On both visits, the distinct feeling I've had sink in when I turn around to head back south on the trail is a darkness. But it's an uncommon form of existential darkness that I welcome, a unique experience of fear, insignificance, and mortality that civilized life can't possibly tap into. As I hike back through the forest, I see the other side of the trees, and the trail takes on a different character. Everything looks unfamiliar, and I wonder if I'm on the right path. Suddenly, nothing feels like it's offering protection or friendship, and I'm compelled to run the rest of the way back to the parking lot. The sun is my only remaining advocate, and even that is disappearing. Even the songbirds know they're no match for this place at night and are silently tucked into their nests, and I envy the way they fit in here and have a place while I stick out like a sore thumb. My footsteps and heartbeat are as loud as the river, and I feel a faint sense of doom in the back of my mind as I contemplate how easy it could be to die by a vast number of encounters or errors. And yet, it still manages to be blissful.

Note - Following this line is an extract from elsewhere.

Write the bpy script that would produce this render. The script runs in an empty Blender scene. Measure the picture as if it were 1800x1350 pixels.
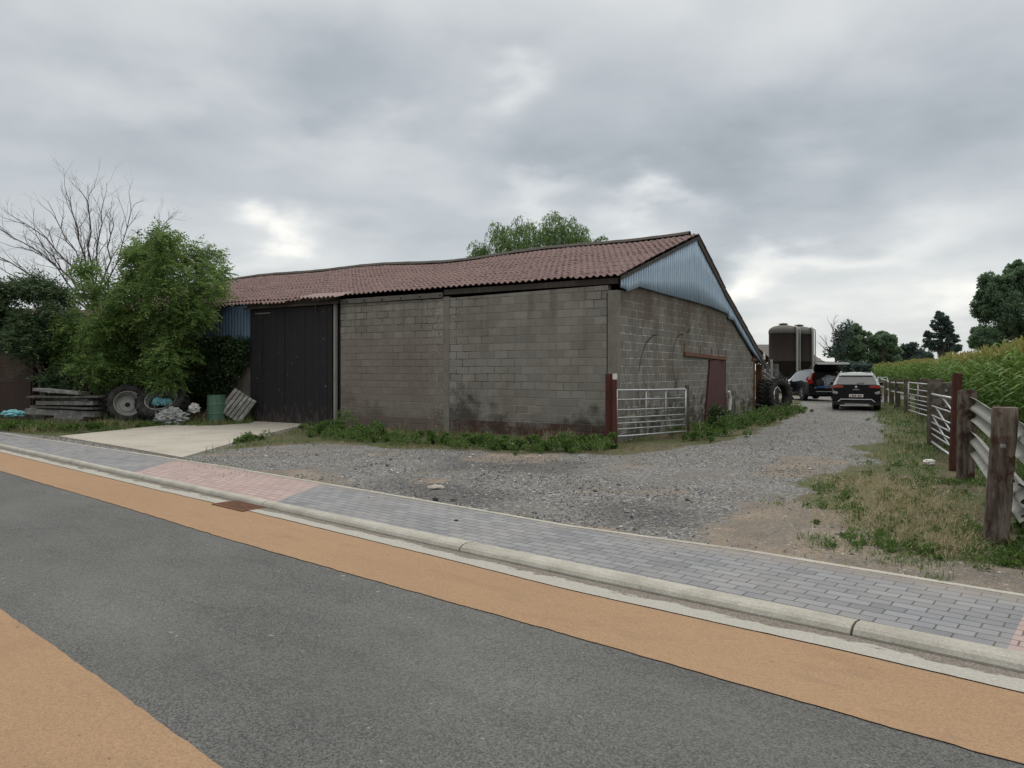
import bpy, bmesh, math, random
import numpy as np
from mathutils import Vector, Matrix

scene = bpy.context.scene
R = math.radians
rng = np.random.default_rng(7)
random.seed(7)

# ------------------------------------------------------------------ camera
F, CX, HY, CH = 1300.0, 900.0, 650.0, 1.65      # measured focal length, centre column, horizon row, eye height
cam = bpy.data.cameras.new("camera")
cam.sensor_width = 36; cam.lens = 36 * F / 1800; cam.shift_y = -25 / 1800
cam.clip_start = .1; cam.clip_end = 6000
camo = bpy.data.objects.new("camera", cam); scene.collection.objects.link(camo)
camo.location = (0, 0, CH); camo.rotation_euler = (R(90), 0, 0)
scene.camera = camo

def P(px, py, z=0.0):
    Y = F * (CH - z) / (py - HY); return ((px - CX) / F * Y, Y, z)
def Q(px, py, Y):
    return ((px - CX) / F * Y, Y, CH + (HY - py) / F * Y)
def DIR(px, py):
    v = Vector(((px - CX) / F, 1, (HY - py) / F)); v.normalize(); return v

# ------------------------------------------------------------------ node helper
class NT:
    def __init__(s, tree): s.t = tree; s.n = tree.nodes; s.l = tree.links
    def new(s, typ, **kw):
        n = s.n.new(typ)
        for k, v in kw.items(): setattr(n, k, v)
        return n
    def put(s, sock, v):
        if v is None: return
        if isinstance(v, bpy.types.NodeSocket): s.l.new(v, sock)
        elif isinstance(v, (tuple, list)):
            v = tuple(v)
            if sock.type == 'RGBA' and len(v) == 3: v = v + (1,)
            sock.default_value = v
        else:
            if sock.type in ('RGBA',): sock.default_value = (v, v, v, 1)
            elif sock.type == 'VECTOR': sock.default_value = (v, v, v)
            else: sock.default_value = v
    def math(s, op, a, b=None, c=None, clamp=False):
        n = s.new('ShaderNodeMath', operation=op, use_clamp=clamp)
        s.put(n.inputs[0], a); s.put(n.inputs[1], b); s.put(n.inputs[2], c); return n.outputs[0]
    def vmath(s, op, a, b=None, out=0):
        n = s.new('ShaderNodeVectorMath', operation=op)
        s.put(n.inputs[0], a)
        if b is not None: s.put(n.inputs[1], b)
        return n.outputs[out]
    def coord(s, out='Object'):
        return s.new('ShaderNodeTexCoord').outputs[out]
    def sep(s, v):
        n = s.new('ShaderNodeSeparateXYZ'); s.put(n.inputs[0], v); return n.outputs
    def comb(s, x, y, z=0.0):
        n = s.new('ShaderNodeCombineXYZ'); s.put(n.inputs[0], x); s.put(n.inputs[1], y); s.put(n.inputs[2], z); return n.outputs[0]
    def noise(s, vec, scale, detail=4, rough=.55, out='Fac', dist=0.0):
        n = s.new('ShaderNodeTexNoise'); s.put(n.inputs['Vector'], vec)
        n.inputs['Scale'].default_value = scale; n.inputs['Detail'].default_value = detail
        n.inputs['Roughness'].default_value = rough; n.inputs['Distortion'].default_value = dist
        return n.outputs[out]
    def voro(s, vec, scale, out='Distance', feature='F1', rnd=1.0):
        n = s.new('ShaderNodeTexVoronoi', feature=feature); s.put(n.inputs['Vector'], vec)
        n.inputs['Scale'].default_value = scale; n.inputs['Randomness'].default_value = rnd
        return n.outputs[out]
    def ramp(s, fac, stops, interp='LINEAR'):
        n = s.new('ShaderNodeValToRGB'); n.color_ramp.interpolation = interp
        e = n.color_ramp.elements
        while len(e) < len(stops): e.new(.5)
        for el, (p, c) in zip(e, stops):
            el.position = p
            if not isinstance(c, (tuple, list)): c = (c, c, c)
            el.color = tuple(c) + (1,) if len(c) == 3 else c
        s.put(n.inputs[0], fac); return n.outputs[0]
    def mix(s, fac, a, b, blend='MIX'):
        n = s.new('ShaderNodeMix', data_type='RGBA', blend_type=blend)
        s.put(n.inputs[0], fac); s.put(n.inputs[6], a); s.put(n.inputs[7], b); return n.outputs[2]
    def maprange(s, v, a, b, c=0.0, d=1.0, smooth=False):
        n = s.new('ShaderNodeMapRange'); n.clamp = True
        if smooth: n.interpolation_type = 'SMOOTHSTEP'
        s.put(n.inputs[0], v)
        for i, x in enumerate((a, b, c, d)): s.put(n.inputs[i + 1], x)
        return n.outputs[0]
    def bump(s, h, strength=.5, dist=.01, normal=None):
        n = s.new('ShaderNodeBump'); s.put(n.inputs['Height'], h)
        n.inputs['Strength'].default_value = strength; n.inputs['Distance'].default_value = dist
        s.put(n.inputs['Normal'], normal); return n.outputs[0]
    def attr(s, name, out='Fac'):
        n = s.new('ShaderNodeAttribute', attribute_name=name); return n.outputs[out]
    def brick(s, vec, w, h, mortar=.01, offset=.5, smooth=.1, bias=0.0):
        n = s.new('ShaderNodeTexBrick'); s.put(n.inputs['Vector'], vec)
        n.offset = offset; n.inputs['Scale'].default_value = 1
        n.inputs['Brick Width'].default_value = w; n.inputs['Row Height'].default_value = h
        n.inputs['Mortar Size'].default_value = mortar; n.inputs['Mortar Smooth'].default_value = smooth
        n.inputs['Bias'].default_value = bias
        n.inputs['Color1'].default_value = (0, 0, 0, 1); n.inputs['Color2'].default_value = (1, 1, 1, 1)
        return n.outputs['Color'], n.outputs['Fac']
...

None of the darkness I'm feeling can obliterate the more tightly held love that burns deep inside of me for these forces. Deep down I know that in a way, I do belong here and am happy here in the truest sense, but that civilization and humanity has placed a hundred miles in between ourselves and the wild so we view it as spectators and have difficulty being present with it. Out here, fright and happiness are not mutually exclusive. The detached appreciation we're afforded is both the source of frustration and a route to a deeply personal glimpse of the sublime nature of reality being reflected back at us.